Record set –

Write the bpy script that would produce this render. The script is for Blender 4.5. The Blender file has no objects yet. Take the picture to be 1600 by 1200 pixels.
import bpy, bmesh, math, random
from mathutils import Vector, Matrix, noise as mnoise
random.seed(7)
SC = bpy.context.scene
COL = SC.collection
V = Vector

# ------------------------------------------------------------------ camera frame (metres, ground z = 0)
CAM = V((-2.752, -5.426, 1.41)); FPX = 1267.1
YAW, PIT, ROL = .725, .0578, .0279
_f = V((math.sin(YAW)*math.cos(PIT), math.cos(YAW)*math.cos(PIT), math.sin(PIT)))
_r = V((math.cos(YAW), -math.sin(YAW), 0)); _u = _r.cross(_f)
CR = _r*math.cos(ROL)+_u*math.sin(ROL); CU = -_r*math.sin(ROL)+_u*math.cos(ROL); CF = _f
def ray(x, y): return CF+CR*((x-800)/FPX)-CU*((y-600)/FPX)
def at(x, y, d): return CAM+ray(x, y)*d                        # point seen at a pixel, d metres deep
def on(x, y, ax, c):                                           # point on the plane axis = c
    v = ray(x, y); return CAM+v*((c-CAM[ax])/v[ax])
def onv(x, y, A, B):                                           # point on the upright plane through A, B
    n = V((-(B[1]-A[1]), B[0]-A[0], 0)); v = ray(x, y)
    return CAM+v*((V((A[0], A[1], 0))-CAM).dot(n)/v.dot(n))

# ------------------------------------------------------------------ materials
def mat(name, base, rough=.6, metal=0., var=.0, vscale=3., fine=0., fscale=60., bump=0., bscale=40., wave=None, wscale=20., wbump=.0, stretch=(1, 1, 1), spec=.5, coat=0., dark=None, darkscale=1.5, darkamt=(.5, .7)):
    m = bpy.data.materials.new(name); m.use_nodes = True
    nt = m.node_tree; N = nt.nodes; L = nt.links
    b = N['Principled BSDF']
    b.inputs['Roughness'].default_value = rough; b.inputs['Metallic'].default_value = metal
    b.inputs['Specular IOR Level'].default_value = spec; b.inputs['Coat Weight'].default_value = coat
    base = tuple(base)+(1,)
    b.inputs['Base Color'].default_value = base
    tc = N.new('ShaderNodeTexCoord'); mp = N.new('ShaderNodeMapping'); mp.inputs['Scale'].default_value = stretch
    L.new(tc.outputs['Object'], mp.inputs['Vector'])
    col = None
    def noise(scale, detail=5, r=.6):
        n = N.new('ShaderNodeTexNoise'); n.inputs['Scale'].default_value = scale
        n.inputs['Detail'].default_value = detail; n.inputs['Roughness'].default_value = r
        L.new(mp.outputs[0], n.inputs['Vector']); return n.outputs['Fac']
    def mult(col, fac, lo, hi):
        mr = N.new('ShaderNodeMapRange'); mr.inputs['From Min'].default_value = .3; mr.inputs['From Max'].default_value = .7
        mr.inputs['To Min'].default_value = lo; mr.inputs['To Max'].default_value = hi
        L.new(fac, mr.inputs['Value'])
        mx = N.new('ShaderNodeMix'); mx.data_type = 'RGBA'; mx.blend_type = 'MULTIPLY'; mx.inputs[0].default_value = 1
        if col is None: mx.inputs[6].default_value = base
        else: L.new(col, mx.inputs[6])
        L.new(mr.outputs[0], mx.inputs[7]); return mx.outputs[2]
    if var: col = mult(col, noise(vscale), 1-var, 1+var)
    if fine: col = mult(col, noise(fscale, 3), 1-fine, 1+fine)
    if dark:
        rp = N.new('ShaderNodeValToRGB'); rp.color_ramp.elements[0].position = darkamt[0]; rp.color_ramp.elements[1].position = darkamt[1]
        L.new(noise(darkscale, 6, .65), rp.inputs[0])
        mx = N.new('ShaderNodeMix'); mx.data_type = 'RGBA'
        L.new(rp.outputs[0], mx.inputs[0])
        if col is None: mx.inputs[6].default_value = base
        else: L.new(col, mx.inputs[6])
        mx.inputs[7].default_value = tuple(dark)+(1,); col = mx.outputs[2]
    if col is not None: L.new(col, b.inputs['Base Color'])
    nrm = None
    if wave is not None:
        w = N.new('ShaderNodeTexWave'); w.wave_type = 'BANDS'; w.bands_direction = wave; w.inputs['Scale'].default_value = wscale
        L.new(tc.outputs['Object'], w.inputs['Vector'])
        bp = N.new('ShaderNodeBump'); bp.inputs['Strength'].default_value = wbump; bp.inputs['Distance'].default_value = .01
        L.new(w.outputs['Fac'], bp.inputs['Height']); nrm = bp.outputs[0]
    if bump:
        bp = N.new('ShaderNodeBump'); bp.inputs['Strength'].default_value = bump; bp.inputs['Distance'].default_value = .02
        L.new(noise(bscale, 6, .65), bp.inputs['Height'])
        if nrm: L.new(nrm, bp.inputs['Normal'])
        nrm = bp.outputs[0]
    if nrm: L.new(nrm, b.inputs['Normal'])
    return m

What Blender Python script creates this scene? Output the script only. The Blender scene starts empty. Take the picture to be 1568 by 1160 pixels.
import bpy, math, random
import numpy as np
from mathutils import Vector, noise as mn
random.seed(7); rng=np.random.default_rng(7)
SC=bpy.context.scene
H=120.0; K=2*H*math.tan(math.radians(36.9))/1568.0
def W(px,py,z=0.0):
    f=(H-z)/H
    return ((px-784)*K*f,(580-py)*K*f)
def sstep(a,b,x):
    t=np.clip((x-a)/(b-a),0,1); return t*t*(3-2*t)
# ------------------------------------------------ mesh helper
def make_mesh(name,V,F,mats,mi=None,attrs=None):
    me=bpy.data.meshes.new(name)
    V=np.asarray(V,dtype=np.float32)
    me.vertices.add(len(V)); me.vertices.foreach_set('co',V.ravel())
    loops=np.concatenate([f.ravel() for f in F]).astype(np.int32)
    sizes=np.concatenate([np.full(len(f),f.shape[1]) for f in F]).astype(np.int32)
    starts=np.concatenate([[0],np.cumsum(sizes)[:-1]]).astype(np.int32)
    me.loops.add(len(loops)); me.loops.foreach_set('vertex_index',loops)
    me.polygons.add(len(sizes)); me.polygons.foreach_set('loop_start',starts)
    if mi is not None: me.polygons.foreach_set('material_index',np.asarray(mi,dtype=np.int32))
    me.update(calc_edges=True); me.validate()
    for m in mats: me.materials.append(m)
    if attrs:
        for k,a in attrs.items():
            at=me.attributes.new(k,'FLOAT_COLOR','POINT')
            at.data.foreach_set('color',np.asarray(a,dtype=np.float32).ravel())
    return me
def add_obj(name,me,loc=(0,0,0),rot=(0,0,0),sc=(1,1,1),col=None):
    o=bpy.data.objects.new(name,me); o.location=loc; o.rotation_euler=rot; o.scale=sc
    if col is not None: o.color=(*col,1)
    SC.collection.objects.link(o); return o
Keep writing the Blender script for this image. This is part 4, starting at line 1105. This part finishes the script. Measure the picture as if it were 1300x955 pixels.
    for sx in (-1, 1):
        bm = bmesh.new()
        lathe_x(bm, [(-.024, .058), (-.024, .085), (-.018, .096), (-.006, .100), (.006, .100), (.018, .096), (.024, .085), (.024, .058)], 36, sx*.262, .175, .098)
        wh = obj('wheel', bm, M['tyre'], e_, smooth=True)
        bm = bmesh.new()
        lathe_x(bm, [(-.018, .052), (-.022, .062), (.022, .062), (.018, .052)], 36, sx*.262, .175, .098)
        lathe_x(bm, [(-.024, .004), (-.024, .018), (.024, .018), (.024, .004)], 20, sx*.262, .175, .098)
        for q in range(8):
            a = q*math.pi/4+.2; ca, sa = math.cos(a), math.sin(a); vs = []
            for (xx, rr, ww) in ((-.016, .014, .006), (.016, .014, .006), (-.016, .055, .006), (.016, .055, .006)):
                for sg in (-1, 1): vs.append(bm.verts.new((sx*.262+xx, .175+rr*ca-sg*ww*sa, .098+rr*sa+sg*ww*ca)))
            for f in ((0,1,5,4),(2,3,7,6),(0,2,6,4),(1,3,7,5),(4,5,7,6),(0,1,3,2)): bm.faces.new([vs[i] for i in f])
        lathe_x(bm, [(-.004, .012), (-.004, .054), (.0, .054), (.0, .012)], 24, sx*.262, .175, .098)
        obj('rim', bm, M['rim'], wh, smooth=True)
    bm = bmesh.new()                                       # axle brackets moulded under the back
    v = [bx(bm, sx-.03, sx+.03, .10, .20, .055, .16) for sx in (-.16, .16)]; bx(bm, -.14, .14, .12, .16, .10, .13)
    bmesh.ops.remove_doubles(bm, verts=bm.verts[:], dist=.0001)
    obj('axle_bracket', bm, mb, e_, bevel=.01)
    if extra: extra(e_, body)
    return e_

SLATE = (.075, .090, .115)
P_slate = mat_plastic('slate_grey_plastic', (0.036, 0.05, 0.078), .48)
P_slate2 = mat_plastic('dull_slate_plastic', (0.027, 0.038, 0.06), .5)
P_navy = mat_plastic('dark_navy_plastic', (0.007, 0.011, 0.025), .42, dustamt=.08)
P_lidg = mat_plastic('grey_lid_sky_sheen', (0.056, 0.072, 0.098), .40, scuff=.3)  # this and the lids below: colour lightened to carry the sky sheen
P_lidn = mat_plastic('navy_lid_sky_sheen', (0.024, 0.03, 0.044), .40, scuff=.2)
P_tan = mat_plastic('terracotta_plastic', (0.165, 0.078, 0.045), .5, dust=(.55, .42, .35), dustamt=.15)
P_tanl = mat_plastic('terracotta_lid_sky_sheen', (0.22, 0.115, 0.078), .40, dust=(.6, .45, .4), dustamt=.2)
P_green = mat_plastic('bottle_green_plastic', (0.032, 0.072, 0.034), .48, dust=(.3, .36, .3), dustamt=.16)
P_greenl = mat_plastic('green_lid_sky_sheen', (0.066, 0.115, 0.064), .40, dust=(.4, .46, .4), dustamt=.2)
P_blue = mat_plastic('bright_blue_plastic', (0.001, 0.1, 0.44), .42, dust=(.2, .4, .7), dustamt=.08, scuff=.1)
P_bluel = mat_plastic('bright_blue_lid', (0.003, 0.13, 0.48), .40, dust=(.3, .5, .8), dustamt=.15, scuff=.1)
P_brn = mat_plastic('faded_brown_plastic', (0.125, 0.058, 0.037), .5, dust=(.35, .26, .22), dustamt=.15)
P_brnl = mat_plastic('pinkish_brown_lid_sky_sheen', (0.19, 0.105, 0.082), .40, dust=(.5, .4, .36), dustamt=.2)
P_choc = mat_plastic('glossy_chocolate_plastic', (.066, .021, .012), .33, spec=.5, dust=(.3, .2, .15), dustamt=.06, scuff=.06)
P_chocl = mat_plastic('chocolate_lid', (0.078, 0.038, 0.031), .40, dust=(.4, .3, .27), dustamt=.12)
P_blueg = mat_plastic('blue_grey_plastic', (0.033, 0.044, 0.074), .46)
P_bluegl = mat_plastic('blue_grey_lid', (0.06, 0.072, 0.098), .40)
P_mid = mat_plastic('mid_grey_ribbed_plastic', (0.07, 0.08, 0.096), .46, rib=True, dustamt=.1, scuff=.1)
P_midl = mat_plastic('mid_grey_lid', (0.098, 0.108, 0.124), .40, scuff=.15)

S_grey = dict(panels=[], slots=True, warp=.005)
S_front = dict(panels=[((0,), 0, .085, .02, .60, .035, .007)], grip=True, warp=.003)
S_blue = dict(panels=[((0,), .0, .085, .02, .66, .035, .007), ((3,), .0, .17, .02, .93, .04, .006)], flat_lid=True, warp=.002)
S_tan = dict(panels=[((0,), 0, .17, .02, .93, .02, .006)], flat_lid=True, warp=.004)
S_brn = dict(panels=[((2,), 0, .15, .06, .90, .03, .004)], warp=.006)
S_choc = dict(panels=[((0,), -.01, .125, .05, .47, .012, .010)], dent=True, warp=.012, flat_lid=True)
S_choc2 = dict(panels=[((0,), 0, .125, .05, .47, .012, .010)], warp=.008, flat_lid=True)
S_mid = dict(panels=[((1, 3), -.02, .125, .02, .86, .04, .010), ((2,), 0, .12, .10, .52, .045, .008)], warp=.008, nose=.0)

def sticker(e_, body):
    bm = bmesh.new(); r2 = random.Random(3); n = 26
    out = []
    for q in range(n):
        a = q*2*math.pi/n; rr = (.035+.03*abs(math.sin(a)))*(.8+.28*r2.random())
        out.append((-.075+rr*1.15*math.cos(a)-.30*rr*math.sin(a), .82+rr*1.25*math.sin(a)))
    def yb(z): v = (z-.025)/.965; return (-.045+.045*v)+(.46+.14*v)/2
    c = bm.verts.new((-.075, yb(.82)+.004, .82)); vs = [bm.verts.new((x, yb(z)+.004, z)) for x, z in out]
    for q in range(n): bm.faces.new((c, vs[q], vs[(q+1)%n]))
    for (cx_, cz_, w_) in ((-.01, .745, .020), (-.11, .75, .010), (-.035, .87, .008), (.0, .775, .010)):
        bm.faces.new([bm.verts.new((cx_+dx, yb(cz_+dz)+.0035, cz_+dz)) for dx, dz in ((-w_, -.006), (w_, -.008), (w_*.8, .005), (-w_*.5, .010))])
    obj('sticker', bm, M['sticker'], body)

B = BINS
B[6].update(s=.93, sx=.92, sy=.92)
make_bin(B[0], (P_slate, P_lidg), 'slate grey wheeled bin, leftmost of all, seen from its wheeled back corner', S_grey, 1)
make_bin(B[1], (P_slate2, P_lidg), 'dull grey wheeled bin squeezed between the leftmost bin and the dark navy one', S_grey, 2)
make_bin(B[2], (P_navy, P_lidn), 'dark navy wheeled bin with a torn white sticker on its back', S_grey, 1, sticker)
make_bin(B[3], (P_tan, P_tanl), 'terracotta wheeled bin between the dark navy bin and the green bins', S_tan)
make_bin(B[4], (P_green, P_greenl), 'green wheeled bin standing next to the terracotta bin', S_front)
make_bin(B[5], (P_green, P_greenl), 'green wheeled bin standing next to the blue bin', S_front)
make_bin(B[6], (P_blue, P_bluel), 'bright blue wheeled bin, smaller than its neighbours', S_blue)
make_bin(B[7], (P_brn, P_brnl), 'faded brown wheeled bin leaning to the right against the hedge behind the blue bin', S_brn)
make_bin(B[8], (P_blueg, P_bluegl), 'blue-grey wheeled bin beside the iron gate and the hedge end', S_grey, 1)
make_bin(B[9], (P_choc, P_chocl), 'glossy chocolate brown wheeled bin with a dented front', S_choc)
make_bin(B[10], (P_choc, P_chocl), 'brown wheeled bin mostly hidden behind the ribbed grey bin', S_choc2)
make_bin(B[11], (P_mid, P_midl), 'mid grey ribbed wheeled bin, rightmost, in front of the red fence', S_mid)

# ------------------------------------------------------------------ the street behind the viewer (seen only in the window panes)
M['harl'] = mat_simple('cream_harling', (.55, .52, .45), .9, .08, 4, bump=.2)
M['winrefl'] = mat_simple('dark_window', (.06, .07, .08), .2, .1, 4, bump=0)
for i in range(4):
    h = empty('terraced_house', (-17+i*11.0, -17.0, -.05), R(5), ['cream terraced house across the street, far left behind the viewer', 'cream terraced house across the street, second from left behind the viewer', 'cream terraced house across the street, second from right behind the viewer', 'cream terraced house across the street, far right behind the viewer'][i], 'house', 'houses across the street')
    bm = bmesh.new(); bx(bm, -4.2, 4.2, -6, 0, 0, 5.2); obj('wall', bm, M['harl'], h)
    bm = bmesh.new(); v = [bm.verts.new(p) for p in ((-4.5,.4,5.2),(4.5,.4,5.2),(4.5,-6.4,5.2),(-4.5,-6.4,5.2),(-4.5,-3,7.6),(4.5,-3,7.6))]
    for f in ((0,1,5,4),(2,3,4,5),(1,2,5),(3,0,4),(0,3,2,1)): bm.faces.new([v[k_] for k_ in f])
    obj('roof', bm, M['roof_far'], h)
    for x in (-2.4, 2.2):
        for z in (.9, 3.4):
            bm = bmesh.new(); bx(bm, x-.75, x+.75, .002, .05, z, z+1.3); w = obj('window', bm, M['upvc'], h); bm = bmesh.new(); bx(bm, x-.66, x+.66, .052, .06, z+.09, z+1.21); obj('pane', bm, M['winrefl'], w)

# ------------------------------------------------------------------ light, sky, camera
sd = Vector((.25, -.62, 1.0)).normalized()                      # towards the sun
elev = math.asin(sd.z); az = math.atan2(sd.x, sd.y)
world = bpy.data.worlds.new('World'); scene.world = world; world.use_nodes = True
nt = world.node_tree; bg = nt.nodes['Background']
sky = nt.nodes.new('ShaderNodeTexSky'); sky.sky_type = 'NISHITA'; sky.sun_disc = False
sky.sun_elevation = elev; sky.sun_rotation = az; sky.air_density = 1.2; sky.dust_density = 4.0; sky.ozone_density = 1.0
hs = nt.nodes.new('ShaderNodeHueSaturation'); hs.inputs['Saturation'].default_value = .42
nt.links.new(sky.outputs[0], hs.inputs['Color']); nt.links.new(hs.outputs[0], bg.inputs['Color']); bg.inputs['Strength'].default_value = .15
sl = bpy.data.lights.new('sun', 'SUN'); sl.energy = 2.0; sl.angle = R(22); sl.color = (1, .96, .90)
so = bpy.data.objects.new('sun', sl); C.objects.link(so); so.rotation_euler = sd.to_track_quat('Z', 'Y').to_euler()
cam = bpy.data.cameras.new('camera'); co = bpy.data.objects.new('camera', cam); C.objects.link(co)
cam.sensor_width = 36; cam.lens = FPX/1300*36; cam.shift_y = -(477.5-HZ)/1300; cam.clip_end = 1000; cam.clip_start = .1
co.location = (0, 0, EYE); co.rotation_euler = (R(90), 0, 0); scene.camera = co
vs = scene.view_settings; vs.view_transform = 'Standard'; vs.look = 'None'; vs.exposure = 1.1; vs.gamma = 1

Task to carry out –
Up to and including the line with "return CAM+v*((V((A[0], A[1], 0))-CAM).dot(n)/v.dot(n))", repeat the entries exactly, beginning at their first line.

Response –
Write the bpy script that would produce this render. The script is for Blender 4.5. The Blender file has no objects yet. Take the picture to be 1600 by 1200 pixels.
import bpy, bmesh, math, random
from mathutils import Vector, Matrix, noise as mnoise
random.seed(7)
SC = bpy.context.scene
COL = SC.collection
V = Vector

# ------------------------------------------------------------------ camera frame (metres, ground z = 0)
CAM = V((-2.752, -5.426, 1.41)); FPX = 1267.1
YAW, PIT, ROL = .725, .0578, .0279
_f = V((math.sin(YAW)*math.cos(PIT), math.cos(YAW)*math.cos(PIT), math.sin(PIT)))
_r = V((math.cos(YAW), -math.sin(YAW), 0)); _u = _r.cross(_f)
CR = _r*math.cos(ROL)+_u*math.sin(ROL); CU = -_r*math.sin(ROL)+_u*math.cos(ROL); CF = _f
def ray(x, y): return CF+CR*((x-800)/FPX)-CU*((y-600)/FPX)
def at(x, y, d): return CAM+ray(x, y)*d                        # point seen at a pixel, d metres deep
def on(x, y, ax, c):                                           # point on the plane axis = c
    v = ray(x, y); return CAM+v*((c-CAM[ax])/v[ax])
def onv(x, y, A, B):                                           # point on the upright plane through A, B
    n = V((-(B[1]-A[1]), B[0]-A[0], 0)); v = ray(x, y)
    return CAM+v*((V((A[0], A[1], 0))-CAM).dot(n)/v.dot(n))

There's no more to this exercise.